Wednesday, October 13, 2010

Mr. Darcy's Obsession by Abigail Reynolds

In Mr. Darcy's Obsession, Abigail Reynolds explores the period between Darcy's first wooing of Elizabeth Bennett and their marriage; a time that they were estranged for a while due to Elizabeth's misunderstanding of his intentions. 

Hard times have fallen on the Bennett family after the death of Mr. Bennett.  Jane has married a tradesman to provide some relief for the family; she doesn't love him but honors him and is grateful for his help.  She now works in trade herself; a shop that sells ribbons and other lady's accessories.  Elizabeth has been sent to her aunt and uncle to serve as a nanny.  It is there that Mr. Darcy once again encounters her, and realizes that no matter the difference in social status, she is the only woman he has ever wanted. 

Although determined to win her for his own, life intervenes.  Another Bennett sister, Lydia, has become pregnant out of wedlock, a situation much worse than genteel poverty as it meant the whole family would be socially ostracized, as would anyone who acknowledged them.  Mr. Darcy cannot help but contrast this situation with similar ones in his own family and comes to realise that the only difference is the money and power that allowed his relatives to hide their shame.

Meanwhile, he becomes more and more disenchanted with the social structure he has always taken for granted, with its huge discrepencies between those with money and the vast majority without.  His eyes are opened by the disgraceful actions of his cousin and uncle and their treatment of women, despoiling where they wished, never caring for the aftereffects they condemned the women they picked to. 

Regardless of the various situations, Mr. Darcy and Elizabeth manage to break through the strictures of society and come to a happy ending.  The reader is taken along on their journey, while gaining insight into the day to day life of this period.

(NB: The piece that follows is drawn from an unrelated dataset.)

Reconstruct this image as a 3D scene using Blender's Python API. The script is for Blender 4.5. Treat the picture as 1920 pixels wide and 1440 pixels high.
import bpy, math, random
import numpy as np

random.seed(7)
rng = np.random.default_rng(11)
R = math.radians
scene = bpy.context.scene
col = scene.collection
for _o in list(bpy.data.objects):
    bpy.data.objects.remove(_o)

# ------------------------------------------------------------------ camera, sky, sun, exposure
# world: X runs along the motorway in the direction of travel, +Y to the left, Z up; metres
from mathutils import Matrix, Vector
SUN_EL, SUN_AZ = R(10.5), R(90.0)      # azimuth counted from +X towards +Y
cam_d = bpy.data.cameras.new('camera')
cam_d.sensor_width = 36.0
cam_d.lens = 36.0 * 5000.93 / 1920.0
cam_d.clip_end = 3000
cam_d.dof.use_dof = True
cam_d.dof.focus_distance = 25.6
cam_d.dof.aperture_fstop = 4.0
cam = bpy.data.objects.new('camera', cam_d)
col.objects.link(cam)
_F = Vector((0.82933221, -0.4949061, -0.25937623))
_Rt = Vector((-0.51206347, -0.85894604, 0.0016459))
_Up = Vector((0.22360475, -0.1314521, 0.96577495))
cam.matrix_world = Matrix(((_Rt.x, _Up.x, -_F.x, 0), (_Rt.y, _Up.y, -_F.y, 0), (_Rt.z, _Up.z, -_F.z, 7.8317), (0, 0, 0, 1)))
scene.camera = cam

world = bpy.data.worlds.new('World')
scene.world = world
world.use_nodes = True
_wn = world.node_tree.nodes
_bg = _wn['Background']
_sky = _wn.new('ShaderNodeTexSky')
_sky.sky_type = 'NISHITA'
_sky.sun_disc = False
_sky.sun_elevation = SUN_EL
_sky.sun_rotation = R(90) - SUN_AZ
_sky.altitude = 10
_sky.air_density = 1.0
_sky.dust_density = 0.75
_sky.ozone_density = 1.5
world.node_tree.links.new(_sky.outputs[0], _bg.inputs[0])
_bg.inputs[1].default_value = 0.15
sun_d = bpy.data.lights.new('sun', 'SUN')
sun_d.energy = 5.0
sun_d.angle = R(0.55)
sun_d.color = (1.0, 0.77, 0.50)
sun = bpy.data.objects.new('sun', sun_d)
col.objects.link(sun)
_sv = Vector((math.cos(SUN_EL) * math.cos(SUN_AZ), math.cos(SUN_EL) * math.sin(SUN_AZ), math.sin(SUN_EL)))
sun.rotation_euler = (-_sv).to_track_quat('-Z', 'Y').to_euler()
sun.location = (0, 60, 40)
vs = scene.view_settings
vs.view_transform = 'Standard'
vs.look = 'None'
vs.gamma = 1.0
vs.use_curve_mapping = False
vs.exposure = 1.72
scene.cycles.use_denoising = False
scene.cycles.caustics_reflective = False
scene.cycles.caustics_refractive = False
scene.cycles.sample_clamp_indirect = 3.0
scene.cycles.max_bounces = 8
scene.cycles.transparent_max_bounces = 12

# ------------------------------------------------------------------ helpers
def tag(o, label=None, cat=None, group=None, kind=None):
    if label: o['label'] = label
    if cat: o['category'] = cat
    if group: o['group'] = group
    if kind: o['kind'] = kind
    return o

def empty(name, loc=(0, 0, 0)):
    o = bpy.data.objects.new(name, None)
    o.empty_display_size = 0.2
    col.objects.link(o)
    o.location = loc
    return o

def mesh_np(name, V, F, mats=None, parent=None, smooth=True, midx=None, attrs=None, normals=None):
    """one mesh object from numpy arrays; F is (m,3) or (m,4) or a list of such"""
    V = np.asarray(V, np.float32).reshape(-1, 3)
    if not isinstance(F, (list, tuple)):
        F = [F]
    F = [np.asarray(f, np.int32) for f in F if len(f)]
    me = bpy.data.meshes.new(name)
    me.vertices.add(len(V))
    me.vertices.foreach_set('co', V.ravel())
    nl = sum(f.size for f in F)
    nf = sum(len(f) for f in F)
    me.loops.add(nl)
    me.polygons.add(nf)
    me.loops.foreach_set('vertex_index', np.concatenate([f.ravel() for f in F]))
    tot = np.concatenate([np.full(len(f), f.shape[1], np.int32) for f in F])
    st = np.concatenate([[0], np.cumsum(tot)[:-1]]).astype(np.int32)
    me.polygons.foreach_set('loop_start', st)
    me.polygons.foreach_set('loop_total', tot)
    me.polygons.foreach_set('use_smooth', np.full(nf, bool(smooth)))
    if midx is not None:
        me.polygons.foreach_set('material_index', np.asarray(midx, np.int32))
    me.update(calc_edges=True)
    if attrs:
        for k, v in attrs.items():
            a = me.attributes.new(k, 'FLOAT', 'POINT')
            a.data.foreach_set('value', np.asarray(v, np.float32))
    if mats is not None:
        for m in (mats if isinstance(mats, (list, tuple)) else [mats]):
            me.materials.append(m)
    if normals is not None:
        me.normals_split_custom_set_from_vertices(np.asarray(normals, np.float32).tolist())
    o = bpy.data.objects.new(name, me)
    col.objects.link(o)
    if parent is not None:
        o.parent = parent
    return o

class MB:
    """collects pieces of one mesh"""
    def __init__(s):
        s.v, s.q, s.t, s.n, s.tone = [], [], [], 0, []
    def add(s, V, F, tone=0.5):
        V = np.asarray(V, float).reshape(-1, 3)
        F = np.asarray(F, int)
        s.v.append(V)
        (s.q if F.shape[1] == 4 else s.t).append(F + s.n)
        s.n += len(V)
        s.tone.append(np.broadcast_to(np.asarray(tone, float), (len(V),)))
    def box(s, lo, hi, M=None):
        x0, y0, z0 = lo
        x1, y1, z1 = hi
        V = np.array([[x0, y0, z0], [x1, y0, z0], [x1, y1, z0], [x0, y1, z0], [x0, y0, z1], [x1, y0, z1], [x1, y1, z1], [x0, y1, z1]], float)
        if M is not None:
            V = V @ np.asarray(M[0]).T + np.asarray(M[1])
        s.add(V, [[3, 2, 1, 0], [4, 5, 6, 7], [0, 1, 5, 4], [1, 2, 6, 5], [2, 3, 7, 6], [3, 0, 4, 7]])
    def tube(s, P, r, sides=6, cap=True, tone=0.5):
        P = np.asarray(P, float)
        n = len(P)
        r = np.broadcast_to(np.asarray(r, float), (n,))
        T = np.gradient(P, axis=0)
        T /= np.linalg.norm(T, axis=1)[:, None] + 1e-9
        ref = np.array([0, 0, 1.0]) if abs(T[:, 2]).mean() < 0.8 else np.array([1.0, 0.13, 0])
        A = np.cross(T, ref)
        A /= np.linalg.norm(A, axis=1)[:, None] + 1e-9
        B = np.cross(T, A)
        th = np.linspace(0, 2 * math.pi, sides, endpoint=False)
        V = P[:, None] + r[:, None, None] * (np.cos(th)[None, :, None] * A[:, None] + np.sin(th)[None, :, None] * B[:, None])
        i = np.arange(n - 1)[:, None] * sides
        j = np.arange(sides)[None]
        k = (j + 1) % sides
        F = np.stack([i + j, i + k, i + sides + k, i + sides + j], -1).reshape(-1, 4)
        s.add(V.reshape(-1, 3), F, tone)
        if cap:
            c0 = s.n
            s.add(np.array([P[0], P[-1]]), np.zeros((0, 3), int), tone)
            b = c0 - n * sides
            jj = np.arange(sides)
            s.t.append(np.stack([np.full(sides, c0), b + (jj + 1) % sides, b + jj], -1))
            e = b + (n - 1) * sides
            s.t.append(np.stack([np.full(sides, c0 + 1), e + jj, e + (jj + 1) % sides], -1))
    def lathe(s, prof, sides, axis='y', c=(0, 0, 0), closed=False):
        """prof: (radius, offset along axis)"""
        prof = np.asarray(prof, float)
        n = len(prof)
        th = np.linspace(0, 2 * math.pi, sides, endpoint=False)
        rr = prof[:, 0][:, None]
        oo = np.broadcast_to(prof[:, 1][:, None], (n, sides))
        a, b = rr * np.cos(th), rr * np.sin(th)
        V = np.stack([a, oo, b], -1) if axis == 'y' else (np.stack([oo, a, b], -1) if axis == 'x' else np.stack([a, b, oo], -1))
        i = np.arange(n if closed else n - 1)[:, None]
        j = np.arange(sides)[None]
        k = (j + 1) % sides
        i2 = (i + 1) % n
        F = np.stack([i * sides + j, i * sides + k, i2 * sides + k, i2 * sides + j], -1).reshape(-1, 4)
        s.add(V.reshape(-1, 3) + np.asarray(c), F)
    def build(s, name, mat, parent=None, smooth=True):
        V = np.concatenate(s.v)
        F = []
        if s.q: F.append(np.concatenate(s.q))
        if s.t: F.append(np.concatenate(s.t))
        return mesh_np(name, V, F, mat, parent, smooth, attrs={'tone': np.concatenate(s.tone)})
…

I was prepared to dislike this book.  I'm far too much of a feminist to accept a society where a woman's every move is dictated in advance, and there is little room for advancement or ability to follow interests.  But Abigail Reynolds has charmed me with her portrayal.  While portraying the romance and the passion that simmered beneath, she hasn't made her characters into ones consumed with passion and sexual desire every minute of the day.  Reynold's writing is gentle as the subject but she does not veer away from the inequalities that marred this social setup.  I enjoyed a further glance at the backstory of these characters and of daily life in this period.  This book is recommended highly for lovers of the Elizabeth Bennett/Fitzwilliam Darcy love story, and for those interested in an insight into this era.